> _REQUIRED TASK_
Repeat, exactly and completely, the material that follows. Omit the pictures.

> _SUPPLIED INFORMATION_

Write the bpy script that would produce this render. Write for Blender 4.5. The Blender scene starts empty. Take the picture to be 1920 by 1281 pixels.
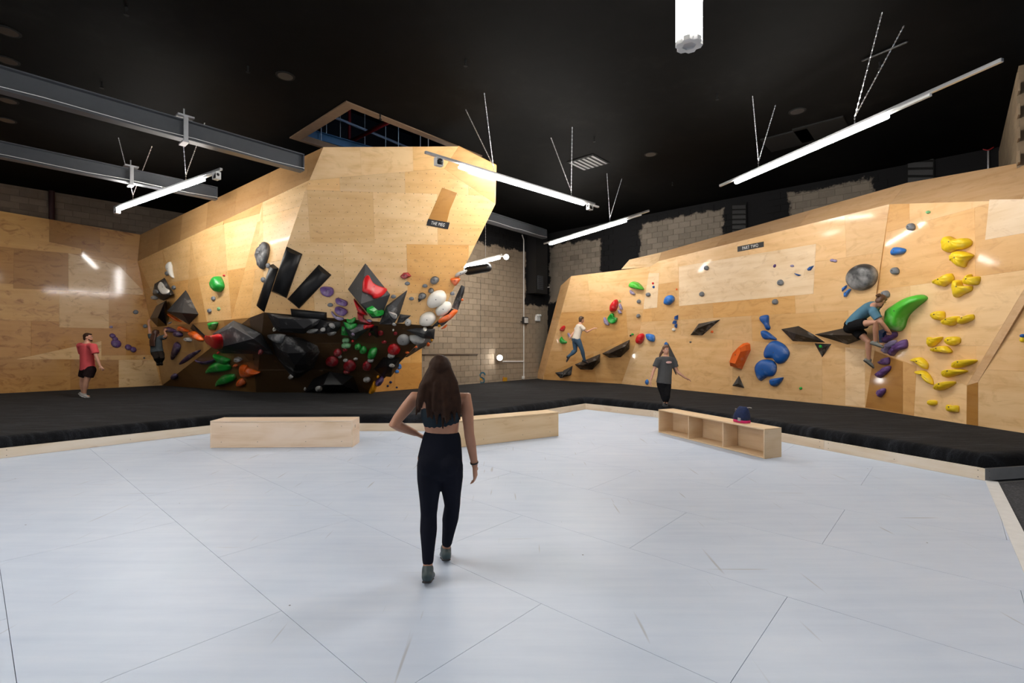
import bpy, bmesh, math, random
from mathutils import Vector as V, Matrix
from mathutils.bvhtree import BVHTree

# ---------------------------------------------------------------- camera, world, exposure
random.seed(7)
SC = bpy.context.scene
COL = SC.collection
FOC, CAMZ, HY, CX = 920.0, 1.73, 647.0, 960.0
cd = bpy.data.cameras.new('camera'); CAM = bpy.data.objects.new('camera', cd); COL.objects.link(CAM)
CAM.location = (0, 0, CAMZ); CAM.rotation_euler = (math.pi / 2, 0, 0)
cd.sensor_width = 36; cd.lens = 36 * FOC / 1920; cd.shift_y = 6.5 / 1920
cd.clip_start = .05; cd.clip_end = 200
SC.camera = CAM
W = bpy.data.worlds.new('world'); SC.world = W; W.use_nodes = True
bg = W.node_tree.nodes['Background']
bg.inputs[0].default_value = (.62, .78, 1.0, 1); bg.inputs[1].default_value = 0.25
SC.view_settings.view_transform = 'Standard'; SC.view_settings.look = 'None'
SC.view_settings.gamma = 1; SC.view_settings.use_curve_mapping = False
SC.view_settings.exposure = 1.0
LAMP = 60.0            # radiance of the batten diffusers
CEIL = 6.5; LZ = 5.27; MAT = .33

# ---------------------------------------------------------------- photo geometry helpers
EYE = V((0, 0, CAMZ))
def ray(px, py): return V(((px - CX) / FOC, 1, -(py - HY) / FOC))
def P(px, py, y): return EYE + ray(px, py) * y
def Pz(px, py, z):
    r = ray(px, py); return EYE + r * ((z - CAMZ) / r.z)
def plane3(a, b, c):
    n = (b - a).cross(c - a).normalized()
    if n.dot(EYE - a) < 0: n = -n
    return (n, a.copy())
def hit(px, py, pl, h=0.0):
    n, a = pl; r = ray(px, py)
    return EYE + r * ((n.dot(a - EYE) + h) / n.dot(r))
UD = V((.669, .743, 0)); VD = V((.743, -.669, 0)); UP = V((0, 0, 1))

# ---------------------------------------------------------------- materials
MATS = {}
def srgb(c):
    return tuple(((x / 255) / 12.92 if x / 255 <= .04045 else ((x / 255 + .055) / 1.055) ** 2.4) for x in c)
def newmat(name):
    m = bpy.data.materials.new(name); m.use_nodes = True
    nt = m.node_tree; b = nt.nodes['Principled BSDF']; MATS[name] = m
    return m, nt, b
def nd(nt, typ, **kw):
    n = nt.nodes.new(typ)
    for k, v in kw.items(): setattr(n, k, v)
    return n
def math_n(nt, op, a, b=None, clamp=False):
    n = nt.nodes.new('ShaderNodeMath'); n.operation = op; n.use_clamp = clamp
    for i, x in enumerate((a, b)):
        if x is None: continue
        if isinstance(x, (int, float)): n.inputs[i].default_value = x
        else: nt.links.new(x, n.inputs[i])
    return n.outputs[0]
def mixc(nt, fac, a, b, mode='MIX'):
    n = nt.nodes.new('ShaderNodeMix'); n.data_type = 'RGBA'; n.blend_type = mode
    for sock, x in ((n.inputs[0], fac), (n.inputs[6], a), (n.inputs[7], b)):
        if isinstance(x, (int, float)): sock.default_value = x
        elif isinstance(x, tuple): sock.default_value = (*x[:3], 1)
        else: nt.links.new(x, sock)
    return n.outputs[2]
def noise(nt, vec, scale, detail=3, rough=.55, dist=0.0):
    n = nt.nodes.new('ShaderNodeTexNoise')
    n.inputs['Scale'].default_value = scale; n.inputs['Detail'].default_value = detail
    n.inputs['Roughness'].default_value = rough; n.inputs['Distortion'].default_value = dist
    if vec is not None: nt.links.new(vec, n.inputs['Vector'])
    return n.outputs[0]
def ramp(nt, fac, stops):
    n = nt.nodes.new('ShaderNodeValToRGB'); e = n.color_ramp.elements
    e[0].position, e[1].position = stops[0][0], stops[-1][0]
    e[0].color = (*stops[0][1], 1); e[1].color = (*stops[-1][1], 1)
    for p, c in stops[1:-1]:
        x = e.new(p); x.color = (*c, 1)
    nt.links.new(fac, n.inputs[0]); return n.outputs[0]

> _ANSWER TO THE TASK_
Write the bpy script that would produce this render. Write for Blender 4.5. The Blender scene starts empty. Take the picture to be 1920 by 1281 pixels.
import bpy, bmesh, math, random
from mathutils import Vector as V, Matrix
from mathutils.bvhtree import BVHTree

# ---------------------------------------------------------------- camera, world, exposure
random.seed(7)
SC = bpy.context.scene
COL = SC.collection
FOC, CAMZ, HY, CX = 920.0, 1.73, 647.0, 960.0
cd = bpy.data.cameras.new('camera'); CAM = bpy.data.objects.new('camera', cd); COL.objects.link(CAM)
CAM.location = (0, 0, CAMZ); CAM.rotation_euler = (math.pi / 2, 0, 0)
cd.sensor_width = 36; cd.lens = 36 * FOC / 1920; cd.shift_y = 6.5 / 1920
cd.clip_start = .05; cd.clip_end = 200
SC.camera = CAM
W = bpy.data.worlds.new('world'); SC.world = W; W.use_nodes = True
bg = W.node_tree.nodes['Background']
bg.inputs[0].default_value = (.62, .78, 1.0, 1); bg.inputs[1].default_value = 0.25
SC.view_settings.view_transform = 'Standard'; SC.view_settings.look = 'None'
SC.view_settings.gamma = 1; SC.view_settings.use_curve_mapping = False
SC.view_settings.exposure = 1.0
LAMP = 60.0            # radiance of the batten diffusers
CEIL = 6.5; LZ = 5.27; MAT = .33

# ---------------------------------------------------------------- photo geometry helpers
EYE = V((0, 0, CAMZ))
def ray(px, py): return V(((px - CX) / FOC, 1, -(py - HY) / FOC))
def P(px, py, y): return EYE + ray(px, py) * y
def Pz(px, py, z):
    r = ray(px, py); return EYE + r * ((z - CAMZ) / r.z)
def plane3(a, b, c):
    n = (b - a).cross(c - a).normalized()
    if n.dot(EYE - a) < 0: n = -n
    return (n, a.copy())
def hit(px, py, pl, h=0.0):
    n, a = pl; r = ray(px, py)
    return EYE + r * ((n.dot(a - EYE) + h) / n.dot(r))
UD = V((.669, .743, 0)); VD = V((.743, -.669, 0)); UP = V((0, 0, 1))

# ---------------------------------------------------------------- materials
MATS = {}
def srgb(c):
    return tuple(((x / 255) / 12.92 if x / 255 <= .04045 else ((x / 255 + .055) / 1.055) ** 2.4) for x in c)
def newmat(name):
    m = bpy.data.materials.new(name); m.use_nodes = True
    nt = m.node_tree; b = nt.nodes['Principled BSDF']; MATS[name] = m
    return m, nt, b
def nd(nt, typ, **kw):
    n = nt.nodes.new(typ)
    for k, v in kw.items(): setattr(n, k, v)
    return n
def math_n(nt, op, a, b=None, clamp=False):
    n = nt.nodes.new('ShaderNodeMath'); n.operation = op; n.use_clamp = clamp
    for i, x in enumerate((a, b)):
        if x is None: continue
        if isinstance(x, (int, float)): n.inputs[i].default_value = x
        else: nt.links.new(x, n.inputs[i])
    return n.outputs[0]
def mixc(nt, fac, a, b, mode='MIX'):
    n = nt.nodes.new('ShaderNodeMix'); n.data_type = 'RGBA'; n.blend_type = mode
    for sock, x in ((n.inputs[0], fac), (n.inputs[6], a), (n.inputs[7], b)):
        if isinstance(x, (int, float)): sock.default_value = x
        elif isinstance(x, tuple): sock.default_value = (*x[:3], 1)
        else: nt.links.new(x, sock)
    return n.outputs[2]
def noise(nt, vec, scale, detail=3, rough=.55, dist=0.0):
    n = nt.nodes.new('ShaderNodeTexNoise')
    n.inputs['Scale'].default_value = scale; n.inputs['Detail'].default_value = detail
    n.inputs['Roughness'].default_value = rough; n.inputs['Distortion'].default_value = dist
    if vec is not None: nt.links.new(vec, n.inputs['Vector'])
    return n.outputs[0]
def ramp(nt, fac, stops):
    n = nt.nodes.new('ShaderNodeValToRGB'); e = n.color_ramp.elements
    e[0].position, e[1].position = stops[0][0], stops[-1][0]
    e[0].color = (*stops[0][1], 1); e[1].color = (*stops[-1][1], 1)
    for p, c in stops[1:-1]:
        x = e.new(p); x.color = (*c, 1)
    nt.links.new(fac, n.inputs[0]); return n.outputs[0]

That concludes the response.